Why does this happen? I think it's got something to do with technology and institutional anxiety to "do what technology cannot do" as a means to guaranteeing some role for universities in a world where more and more actual learning goes on on YouTube and Wikipedia. The ever ratcheting-up of quality criteria is the response of the institution who believes that this sort of 'quality' is what their customers want. Yet whilst YouTube can teach people about diffferential equations and Keynesian economics, it cannot award certificates.

What if the raising of compulsory schooling to (at least) 21, or until you get a degree, has more to do with the economy finding ways of maintaining education as a vital part of the service economy, rather than meeting 'skills' agendas?? There has been a key political and economic shift in the last 20 years. Governments used to think directly in terms of skills and promote skills development by funding education programmes (and other 'quality' initiatives in universities!). But maybe this isn't the agenda now. Maybe it is about keeping the education industry going...

Looked at this way, students are in a difficult situation - they are the pawns for keeping the system going: placed in an impossible situation where they either pay their fees for their degrees, or face a future in a professional wilderness where it becomes increasingly difficult to get a job without having paid your fees for a degree. And a good deal more of those available jobs will be in education itself, or in fields associated with it.

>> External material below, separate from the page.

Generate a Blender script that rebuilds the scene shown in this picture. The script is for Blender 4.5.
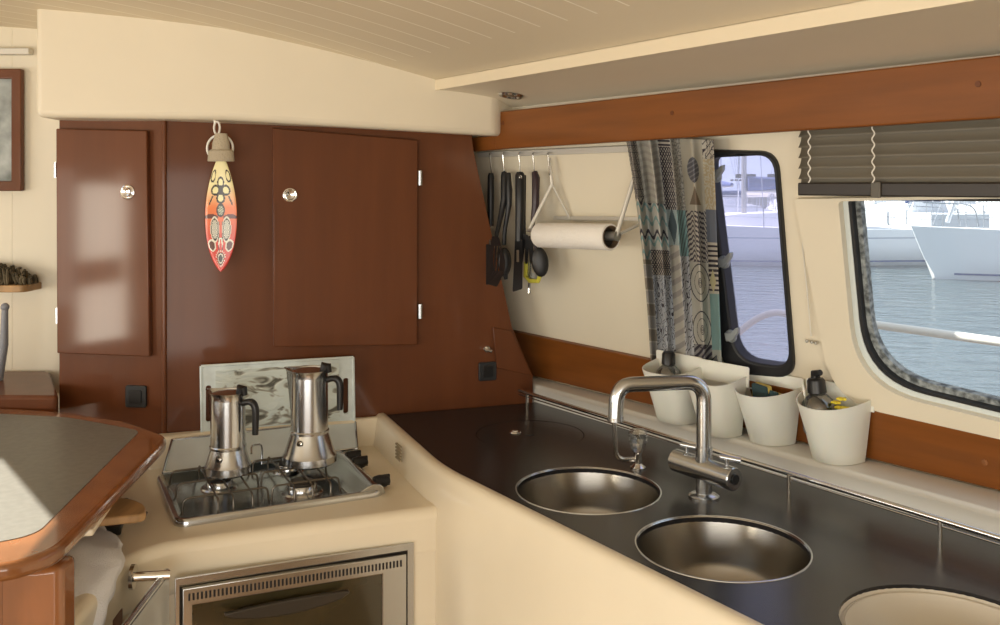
import bpy, bmesh, math, random
from mathutils import Vector, Matrix, noise
random.seed(7)
for o in list(bpy.data.objects): bpy.data.objects.remove(o)
SC = bpy.context.scene; COL = SC.collection
PI = math.pi
# ---------------------------------------------------------------- camera, world, sun, exposure
EYE = Vector((0, 0, 1.6)); F = 930.0; HZ = 184.0
cam = bpy.data.objects.new('camera', bpy.data.cameras.new('camera')); COL.objects.link(cam)
cam.location = EYE; cam.rotation_euler = (PI/2, 0, 0)
cam.data.sensor_fit = 'HORIZONTAL'; cam.data.sensor_width = 36; cam.data.lens = 36*F/1000
cam.data.shift_y = -(312.5-HZ)/1000; cam.data.clip_start = .02; cam.data.clip_end = 2000
SC.camera = cam
SC.view_settings.view_transform = 'Standard'; SC.view_settings.look = 'None'
SC.view_settings.gamma = 1; SC.view_settings.use_curve_mapping = False
SC.view_settings.exposure = -0.10
SC.cycles.use_denoising = True; SC.cycles.max_bounces = 10; SC.cycles.diffuse_bounces = 6
SC.cycles.sample_clamp_indirect = 6
W = bpy.data.worlds.new('sky'); SC.world = W; W.use_nodes = True
bg = W.node_tree.nodes['Background']; bg.inputs['Color'].default_value = (.84, .90, 1.0, 1); bg.inputs['Strength'].default_value = 1.25
def light(kind, name, loc, energy, color, **k):
    l = bpy.data.lights.new(name, kind); l.energy = energy; l.color = color
    for a, b in k.items(): setattr(l, a, b)
    o = bpy.data.objects.new(name, l); COL.objects.link(o); o.location = loc; return o
SUN = Vector((-.65, .40, .70)).normalized()
s = light('SUN', 'sun', (0, 0, 8), 15.0, (1, .93, .82), angle=.01)
s.rotation_euler = SUN.to_track_quat('Z', 'Y').to_euler()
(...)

Quality agendas then become pernicious. Because they make the process of being awarded a certificate more difficult, less transparent and potentially unfair. After all, the over-dependence on individual judgement already introduces levels of uncertainty into the system. Couple this dependence on individual judgement with increasingly nebulous areas where those judgements have to be made, and you have a double-whammy for students: "how do I pass my degree?" "get on the right side of Dr x, whilst adhering to the requirements of quality agendas a, b and c - each of which are pretty incomprehensible and open to interpretation".

This is nonsense.

There are two fundamental things that must happen in educational processes:

  1. TAKING CARE
  2. BEING FAIR

Good teachers take care of their students, steering them through the difficult emotional landscape of learning. Institutions need to ensure that good care is a universal across all teaching. But more importantly, institutions must be fair with their students, ensuring that all students know where they stand and understand what it is they have to do to pass, and ensure that one student in one part of the institution doesn't stand a better chance of passing than another of equal ability.

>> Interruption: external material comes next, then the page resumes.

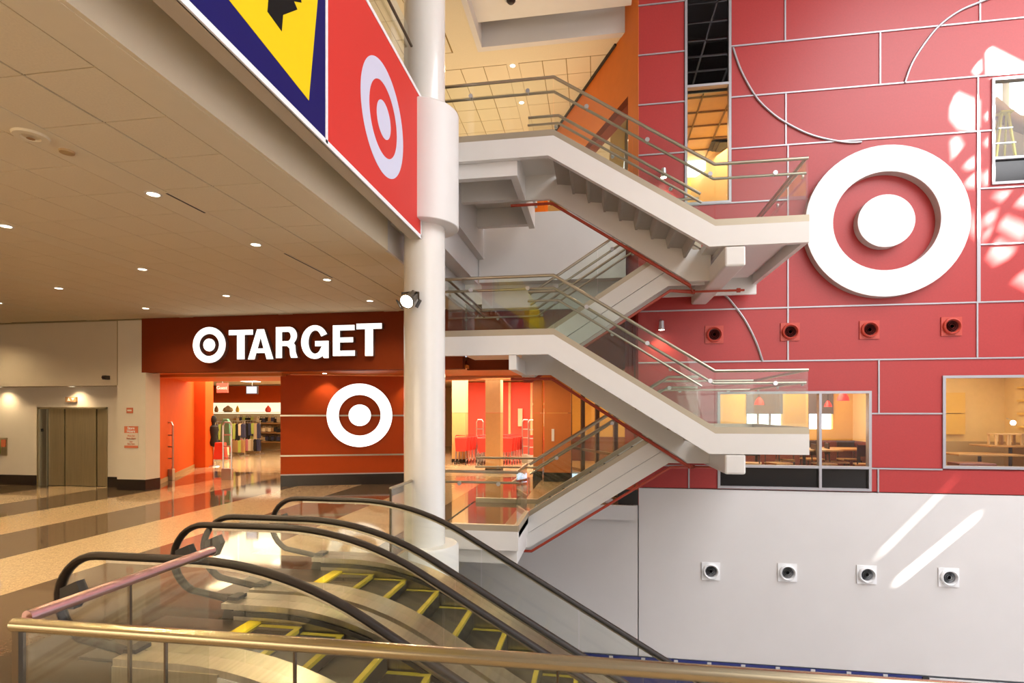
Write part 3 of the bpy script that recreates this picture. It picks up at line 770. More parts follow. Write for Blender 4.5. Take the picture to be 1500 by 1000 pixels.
# big bullseye on the feature wall
YB = YW-.19
p = onY(1298.5, 323, YB)
lg = empty('large_ring_emblem', 'huge white ring emblem with dot on the red panelled feature wall', 'emblem', (0, 0, 0))
bullseye(lg, (p.x, p.z), 111*(YB/ray(1298, 323).y)/F, 72.5*(YB/ray(1298, 323).y)/F, 38.5*(YB/ray(1298, 323).y)/F, YB, YW, 'ring_white', 'ring_side', names=('ring', 'dot'))

# ---------------------------------------------------------------- store interior
st = empty('wall_store', kind='structure')
b = NB(); prismZ(b, [(-20, 16), (-20, 30), (6, 30), (6, 17.7), (-1.4, 17.7), (-1.0, 16)], -.06, .0); obj('floor_shop', b, 'store_floor', st)
b = NB(); prismZ(b, [(-20, 13.3), (-20, 30), (6, 30), (6, 17.7), (-1.4, 17.7), (-1.4, 14.9), (-4.6, 14.4), (-8.2, 13.3)], 3.35, 3.45); obj('ceiling_shop', b, 'store_ceiling', st)
b = NB(); box(b, -20, 6, 30, 30.2, 0, 3.4); obj('back_wall', b, 'store_cream', st)
b = NB(); box(b, 5.9, 6, 17.7, 30, 0, 3.4); obj('side_wall', b, 'coral', st)
b = NB(); box(b, -20, -9.0, 25.6, 25.7, 2.45, 3.3); obj('red_header', b, 'red_store', st)
b = NB(); box(b, -20, -8.6, 25.5, 25.6, 1.95, 2.42); obj('lit_band', b, 'band_white', st)
b = NB(); box(b, -20, -8.6, 25.4, 25.6, 1.86, 1.93); obj('band_shelf', b, 'band_white', st)
b = NB(); box(b, -20, -8.6, 25.9, 26.0, 0, 1.9); obj('merchandise_backboard', b, 'beige_dim', st)
b = NB(); box(b, -9.2, -9.0, 16, 30, 0, 3.35); obj('partition', b, 'store_cream', st)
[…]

As institutions globalise and expand their provision internationally and nationally, it is getting harder to BE FAIR. Dissonance between individual judgements causes 'autistic ruptures' within institutional processes which can be deeply unfair to students and which are fundamentally out of their control.

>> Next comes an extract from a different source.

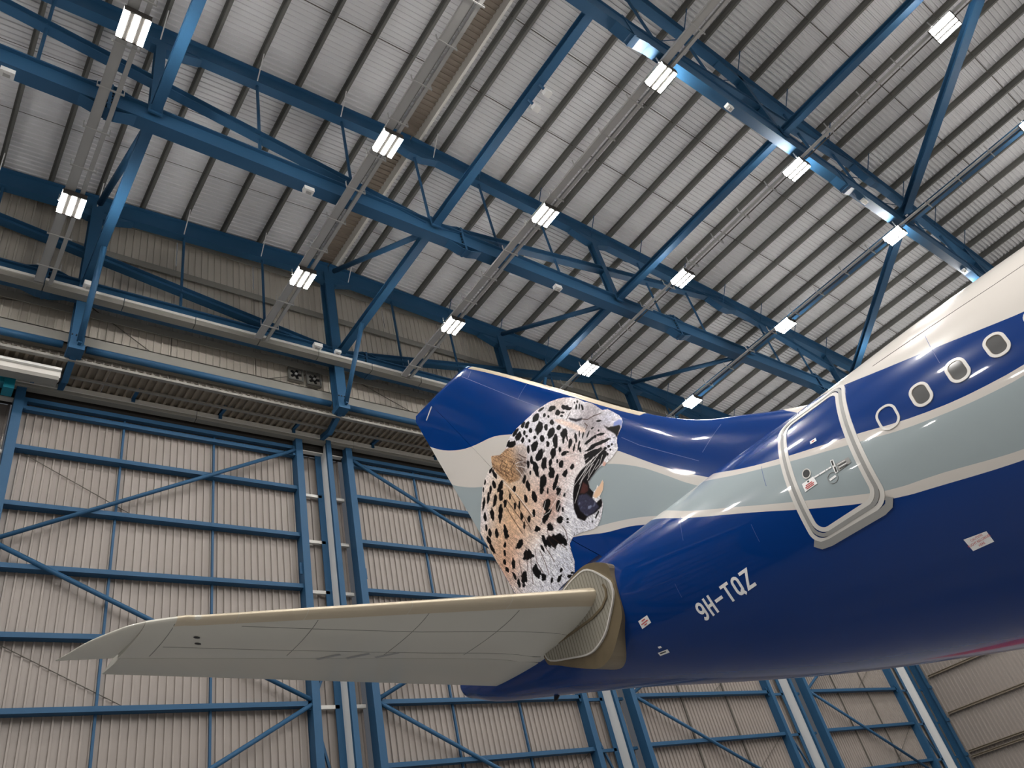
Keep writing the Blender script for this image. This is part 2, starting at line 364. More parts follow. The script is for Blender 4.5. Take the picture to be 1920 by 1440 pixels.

As education has been made increasingly compulsory over the last 100 years, the process has been accompanied by increasingly standardising assessments (often against much opposition). That means standardising the 'fairness bit' - ultimately to make it more fair, and to take away the element of 'pleasing Dr x'.  I think it's time Universities standardised their assessment. That would mean they could concentrate on "TAKING CARE", whilst "BEING FAIR" became part of a separate process.